Right, I need to get this off my chest. I wasn’t at Electric Picnic this year and I’m about as bothered by this as I am about missing the latest episode of Fair City. Which is to say, not at all. In fact, I’ve reached that glorious stage of middle age where NOT going to a festival feels like an achievement worthy of its own wristband, preferably one that doesn’t cost €300 and leave a rash.
While thousands of youngsters were discovering what trench foot feels like in a field in Stradbally, I was at home conducting my own festival. The lineup ran as follows: long lunch with a podcast on the main stage, followed by a surprise appearance from The Fridge Full of Cold Cans in the early evening, then a long, long hot shower and a headline set by Match Of The Day.
I even had my own Chappell Roan moment, dancing around the kitchen to Pink Pony Club while making hummus. I was wearing slippers instead of wellies. The children looked on with the kind of judgment usually reserved for security guards at 3am in the Body & Soul area. What’s wrong with Daddy? What is he overcompensating for? I wonder if he is secretly mourning the death of his youth?
Sure, I used to love festivals. There were ten solid years where we made political cartoons in the Mindfield area and had tickets for the VIP camping zone. And I definitely don’t miss them. No sireee! Nothing to see here. I love being middle aged, honest!
Presidential exhaustion
Meanwhile, as the nation’s youth were getting their yearly dose of rickets in Laois, the rest of us turned our attention to the presidential race, which is shaping up to be the worst reality TV show RTÉ never commissioned.
The lineup is evolving all the time. We’ve got Jim Gavin, a man so economical with words nobody has actually ever heard him speak. On the evidence of this week, he must have communicated with his former Dublin All Star team entirely through telepathy. No wonder they played with the relentless cohesion of The Borg on the pitch. Perhaps this is how he’ll run the country - seven years of long hard stares, meaningful silences and the occasional nod. State dinners where foreign dignitaries wonder if they’ve offended him or if this is just how the Irish carry themselves. ‘The President will see you now.’ Long pause. ‘Or will he?’ Even longer pause. ‘He will.’ Exit.
After fourteen years of flowery poetry, uilleann pipes and statecraft from Miggledy, there could be something to be said for seven years of pregnant silence.
Then there’s Bob Geldof potentially threatening to throw his outsized hat in the ring, a man who can get things done, whose heart is in the right place and who won’t shut up about it. But you have to wonder how his ego could survive the restraints of the office? Could he resist telling every global leader who displeased him to ‘eff off’? Worse still, might he insist on playing his music to us on a regular basis?

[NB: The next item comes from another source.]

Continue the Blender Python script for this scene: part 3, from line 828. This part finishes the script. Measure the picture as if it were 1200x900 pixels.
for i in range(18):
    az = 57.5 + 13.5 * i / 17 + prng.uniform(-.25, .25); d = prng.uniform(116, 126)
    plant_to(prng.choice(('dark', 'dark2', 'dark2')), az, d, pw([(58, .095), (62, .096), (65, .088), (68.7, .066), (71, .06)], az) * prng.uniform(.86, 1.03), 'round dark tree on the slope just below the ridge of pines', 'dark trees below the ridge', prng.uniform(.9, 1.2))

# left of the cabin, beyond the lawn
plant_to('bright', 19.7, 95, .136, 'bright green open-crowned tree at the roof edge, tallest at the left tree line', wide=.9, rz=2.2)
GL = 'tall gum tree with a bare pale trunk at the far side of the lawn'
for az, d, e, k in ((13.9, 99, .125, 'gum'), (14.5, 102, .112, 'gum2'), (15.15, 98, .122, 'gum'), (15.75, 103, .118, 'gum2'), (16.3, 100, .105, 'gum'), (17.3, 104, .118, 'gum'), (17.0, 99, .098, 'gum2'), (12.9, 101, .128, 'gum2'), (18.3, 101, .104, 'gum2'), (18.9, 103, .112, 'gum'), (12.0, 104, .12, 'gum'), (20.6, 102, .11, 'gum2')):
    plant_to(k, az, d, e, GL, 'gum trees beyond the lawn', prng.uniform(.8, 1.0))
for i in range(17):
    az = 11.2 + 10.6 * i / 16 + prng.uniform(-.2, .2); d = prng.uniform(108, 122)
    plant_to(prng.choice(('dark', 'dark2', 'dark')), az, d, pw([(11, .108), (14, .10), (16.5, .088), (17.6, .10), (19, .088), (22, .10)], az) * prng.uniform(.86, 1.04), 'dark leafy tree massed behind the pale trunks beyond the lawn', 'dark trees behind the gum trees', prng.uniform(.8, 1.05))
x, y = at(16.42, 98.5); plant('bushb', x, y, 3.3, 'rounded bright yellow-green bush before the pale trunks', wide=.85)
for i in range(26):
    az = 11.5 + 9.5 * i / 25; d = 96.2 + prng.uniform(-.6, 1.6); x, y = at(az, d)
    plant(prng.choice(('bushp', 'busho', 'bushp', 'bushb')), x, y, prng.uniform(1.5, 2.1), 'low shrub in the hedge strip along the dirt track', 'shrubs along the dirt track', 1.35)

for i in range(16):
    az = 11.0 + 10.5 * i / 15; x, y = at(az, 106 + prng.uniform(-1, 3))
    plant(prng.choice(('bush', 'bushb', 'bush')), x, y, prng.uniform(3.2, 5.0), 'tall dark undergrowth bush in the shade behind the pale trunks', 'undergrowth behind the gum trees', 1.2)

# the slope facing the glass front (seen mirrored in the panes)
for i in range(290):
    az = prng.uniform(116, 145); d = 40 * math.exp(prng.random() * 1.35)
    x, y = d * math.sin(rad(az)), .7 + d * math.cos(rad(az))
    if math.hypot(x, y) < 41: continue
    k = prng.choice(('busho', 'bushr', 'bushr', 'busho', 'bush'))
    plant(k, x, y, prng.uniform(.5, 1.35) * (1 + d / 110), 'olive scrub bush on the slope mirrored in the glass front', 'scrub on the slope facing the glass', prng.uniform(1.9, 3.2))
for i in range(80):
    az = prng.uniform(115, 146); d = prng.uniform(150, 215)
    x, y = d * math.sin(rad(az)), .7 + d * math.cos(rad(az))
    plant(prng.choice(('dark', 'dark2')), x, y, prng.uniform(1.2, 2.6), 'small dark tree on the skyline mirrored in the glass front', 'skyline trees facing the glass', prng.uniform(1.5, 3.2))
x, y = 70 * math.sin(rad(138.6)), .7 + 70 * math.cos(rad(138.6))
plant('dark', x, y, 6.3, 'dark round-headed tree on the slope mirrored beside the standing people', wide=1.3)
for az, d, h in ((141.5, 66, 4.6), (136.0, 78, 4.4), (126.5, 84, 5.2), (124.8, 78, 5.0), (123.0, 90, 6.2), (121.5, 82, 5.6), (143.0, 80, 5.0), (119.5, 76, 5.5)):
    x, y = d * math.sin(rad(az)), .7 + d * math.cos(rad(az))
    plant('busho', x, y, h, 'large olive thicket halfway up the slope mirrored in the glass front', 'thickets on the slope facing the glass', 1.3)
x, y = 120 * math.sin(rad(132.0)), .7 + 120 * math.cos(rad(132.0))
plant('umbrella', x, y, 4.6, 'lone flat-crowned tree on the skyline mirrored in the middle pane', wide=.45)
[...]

On the other hand, with Trump pulling foreign aid to poorer nations, there may be no better time to have a man in the Áras who will make a bit of a nuisance of himself on the international stage and campaign for real justice.
Catherine Connolly seemed to be quietly building a credible campaign until this week when it was revealed she met a supporter of Assad in Syria during the regime. Alan Kelly has already broken ranks with his Labour colleagues and will not support her. You have to wonder if the rest of the left wing parties can survive the election without tearing each other to pieces, as is the tradition. Which would be a shame, as Connolly’s quiet, impressive manner is, dare I say it, presidential and she would seem a genuine inheritor of Michael D’s mantle. In Ireland, we do like to put our celebrated lefties in positions of very little power where they can project a progressive image of us to the world without us having to follow through on left-wing policies like paying higher taxes for better services. So she’s got a good shot!
There are other outliers of course. There’s Ireland South MEP Billy Kelleher, whose supporters still believe he has a path to the Fianna Fáil nomination. There’s the notorious Conor McGregor, the no less notorious Bertie Ahern, and probably Bosco… There’s a long way to go yet and, quite frankly, I’m exhausted already.
True Irish traitors
If you want a preview of how this presidential campaign will actually unfold, look no further than Siobhán McSweeney hosting The Traitors. Watching her preside over that carnival of paranoia and backstabbing is basically watching Irish politics with better lighting and more wolfhounds. The fake friendships, the whispered conspiracies, the dramatic reveals: you’d wonder if the presidential election might be decided along faithful and traitor lines this year. It’s great to see RTÉ making such brilliant telly.
The Ezra Klein Show
A short aside, but worth noting: the decision by the Irish government to take a legal stand against Israel over its government’s actions in Palestine looks wiser by the day. With the rest of the world slowly waking up to the horror that Netanyahu and his goons are perpetrating, Ireland’s stance will be seen to have been on the right side of history.
For a very good discussion on why taking this position is meaningful, I would recommend The Ezra Klein Show’s podcast interview with Philippe Sands. Sands is the author of East West Street, a book about how the idea of genocide was developed and written into international law. It is a tough but essential listen.